### Exercise goal
Gather each line of the records where "pixels" appears.

Records with scene code
• • • • •

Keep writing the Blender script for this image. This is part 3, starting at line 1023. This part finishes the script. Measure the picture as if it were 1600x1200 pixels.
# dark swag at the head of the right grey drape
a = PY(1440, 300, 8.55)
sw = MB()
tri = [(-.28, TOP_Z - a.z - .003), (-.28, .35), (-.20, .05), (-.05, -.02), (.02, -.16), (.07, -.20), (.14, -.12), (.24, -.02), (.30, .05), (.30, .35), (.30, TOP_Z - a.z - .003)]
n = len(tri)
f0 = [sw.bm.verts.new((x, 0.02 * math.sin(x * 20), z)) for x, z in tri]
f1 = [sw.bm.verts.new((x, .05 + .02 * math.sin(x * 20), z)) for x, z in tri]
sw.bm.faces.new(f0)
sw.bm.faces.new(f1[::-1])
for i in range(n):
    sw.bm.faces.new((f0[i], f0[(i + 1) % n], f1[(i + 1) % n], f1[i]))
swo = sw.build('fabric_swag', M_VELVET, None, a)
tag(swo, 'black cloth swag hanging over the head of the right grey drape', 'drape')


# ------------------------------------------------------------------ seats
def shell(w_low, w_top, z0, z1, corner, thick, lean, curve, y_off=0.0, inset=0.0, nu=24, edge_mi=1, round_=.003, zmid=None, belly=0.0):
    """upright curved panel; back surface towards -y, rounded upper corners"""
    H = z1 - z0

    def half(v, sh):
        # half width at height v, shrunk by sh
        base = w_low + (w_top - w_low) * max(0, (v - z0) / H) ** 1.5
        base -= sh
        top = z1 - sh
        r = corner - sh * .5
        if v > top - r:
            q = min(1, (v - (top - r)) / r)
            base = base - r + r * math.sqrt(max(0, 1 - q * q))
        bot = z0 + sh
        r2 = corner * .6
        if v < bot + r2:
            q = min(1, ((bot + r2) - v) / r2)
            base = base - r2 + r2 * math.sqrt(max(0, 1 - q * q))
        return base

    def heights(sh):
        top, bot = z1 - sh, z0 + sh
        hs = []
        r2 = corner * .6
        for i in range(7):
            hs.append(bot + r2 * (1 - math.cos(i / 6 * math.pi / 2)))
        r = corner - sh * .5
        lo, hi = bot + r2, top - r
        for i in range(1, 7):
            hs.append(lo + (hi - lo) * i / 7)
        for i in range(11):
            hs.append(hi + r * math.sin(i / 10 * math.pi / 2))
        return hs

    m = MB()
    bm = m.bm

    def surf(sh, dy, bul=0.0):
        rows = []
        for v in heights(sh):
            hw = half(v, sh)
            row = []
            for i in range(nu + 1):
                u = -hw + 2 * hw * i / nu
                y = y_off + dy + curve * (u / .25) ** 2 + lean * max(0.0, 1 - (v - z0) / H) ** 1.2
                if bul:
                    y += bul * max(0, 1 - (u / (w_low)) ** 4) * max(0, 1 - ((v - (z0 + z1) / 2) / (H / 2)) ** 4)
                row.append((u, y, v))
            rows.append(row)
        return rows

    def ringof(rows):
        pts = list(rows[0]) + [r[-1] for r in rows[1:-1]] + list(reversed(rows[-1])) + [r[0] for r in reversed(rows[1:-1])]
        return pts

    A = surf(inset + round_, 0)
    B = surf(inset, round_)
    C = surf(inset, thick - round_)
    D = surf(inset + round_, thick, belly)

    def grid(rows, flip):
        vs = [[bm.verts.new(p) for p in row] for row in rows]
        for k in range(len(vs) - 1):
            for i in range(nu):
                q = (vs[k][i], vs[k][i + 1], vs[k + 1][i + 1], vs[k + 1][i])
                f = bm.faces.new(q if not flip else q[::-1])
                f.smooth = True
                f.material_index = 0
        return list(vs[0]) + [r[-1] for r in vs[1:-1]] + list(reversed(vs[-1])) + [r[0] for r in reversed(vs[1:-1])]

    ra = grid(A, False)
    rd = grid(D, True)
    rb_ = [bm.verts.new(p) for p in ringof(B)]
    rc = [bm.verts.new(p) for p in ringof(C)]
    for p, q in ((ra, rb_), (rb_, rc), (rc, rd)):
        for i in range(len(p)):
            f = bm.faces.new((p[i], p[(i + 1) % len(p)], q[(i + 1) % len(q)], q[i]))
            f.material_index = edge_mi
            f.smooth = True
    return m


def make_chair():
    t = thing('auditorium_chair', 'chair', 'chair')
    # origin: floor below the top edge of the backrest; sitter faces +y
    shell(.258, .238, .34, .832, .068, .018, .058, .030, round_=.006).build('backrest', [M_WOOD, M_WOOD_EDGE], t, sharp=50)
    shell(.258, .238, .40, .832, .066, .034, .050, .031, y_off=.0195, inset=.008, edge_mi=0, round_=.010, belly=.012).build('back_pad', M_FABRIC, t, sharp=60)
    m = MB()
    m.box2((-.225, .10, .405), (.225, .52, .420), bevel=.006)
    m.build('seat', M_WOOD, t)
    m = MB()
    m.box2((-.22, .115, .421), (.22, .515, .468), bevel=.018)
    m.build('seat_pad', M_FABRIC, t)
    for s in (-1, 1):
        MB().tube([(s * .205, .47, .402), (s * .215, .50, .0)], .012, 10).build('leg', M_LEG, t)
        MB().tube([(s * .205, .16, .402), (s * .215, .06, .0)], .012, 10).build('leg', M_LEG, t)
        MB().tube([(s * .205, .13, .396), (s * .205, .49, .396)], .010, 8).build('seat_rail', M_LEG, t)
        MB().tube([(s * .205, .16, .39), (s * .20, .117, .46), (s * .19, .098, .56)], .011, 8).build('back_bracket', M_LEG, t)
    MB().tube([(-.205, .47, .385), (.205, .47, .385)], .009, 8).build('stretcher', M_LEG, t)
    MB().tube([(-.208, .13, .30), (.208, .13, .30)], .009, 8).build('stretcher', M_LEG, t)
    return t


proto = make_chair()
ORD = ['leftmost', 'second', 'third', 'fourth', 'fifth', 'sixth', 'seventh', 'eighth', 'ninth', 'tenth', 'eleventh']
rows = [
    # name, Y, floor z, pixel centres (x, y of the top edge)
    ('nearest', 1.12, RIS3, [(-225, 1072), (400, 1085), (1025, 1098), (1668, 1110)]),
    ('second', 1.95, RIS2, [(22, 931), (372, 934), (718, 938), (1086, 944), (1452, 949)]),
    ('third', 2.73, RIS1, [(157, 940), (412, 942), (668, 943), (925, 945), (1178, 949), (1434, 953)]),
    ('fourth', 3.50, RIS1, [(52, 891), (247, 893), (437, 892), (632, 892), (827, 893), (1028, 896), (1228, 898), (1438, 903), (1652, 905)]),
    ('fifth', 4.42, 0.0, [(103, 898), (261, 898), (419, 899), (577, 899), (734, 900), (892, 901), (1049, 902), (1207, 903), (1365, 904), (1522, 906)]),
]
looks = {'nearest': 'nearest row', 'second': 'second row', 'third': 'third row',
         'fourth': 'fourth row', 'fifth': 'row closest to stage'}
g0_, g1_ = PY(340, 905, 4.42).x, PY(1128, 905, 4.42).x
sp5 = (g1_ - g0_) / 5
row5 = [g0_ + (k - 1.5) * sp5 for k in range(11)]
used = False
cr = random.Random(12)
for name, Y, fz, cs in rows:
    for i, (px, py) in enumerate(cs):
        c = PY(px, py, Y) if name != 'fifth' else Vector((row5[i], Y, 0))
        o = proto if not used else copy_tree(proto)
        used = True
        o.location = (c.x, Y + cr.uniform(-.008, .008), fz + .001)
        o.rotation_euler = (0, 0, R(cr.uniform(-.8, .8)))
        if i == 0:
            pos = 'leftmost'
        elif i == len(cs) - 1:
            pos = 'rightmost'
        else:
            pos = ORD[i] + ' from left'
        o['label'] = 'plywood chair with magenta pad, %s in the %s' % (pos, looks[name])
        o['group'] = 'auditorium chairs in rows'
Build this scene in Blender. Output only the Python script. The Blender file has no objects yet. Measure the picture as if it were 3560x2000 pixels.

• • • • •

### Output of the task
Keep writing the Blender script for this image. This is part 3, starting at line 1023. This part finishes the script. Measure the picture as if it were 1600x1200 pixels.
Build this scene in Blender. Output only the Python script. The Blender file has no objects yet. Measure the picture as if it were 3560x2000 pixels.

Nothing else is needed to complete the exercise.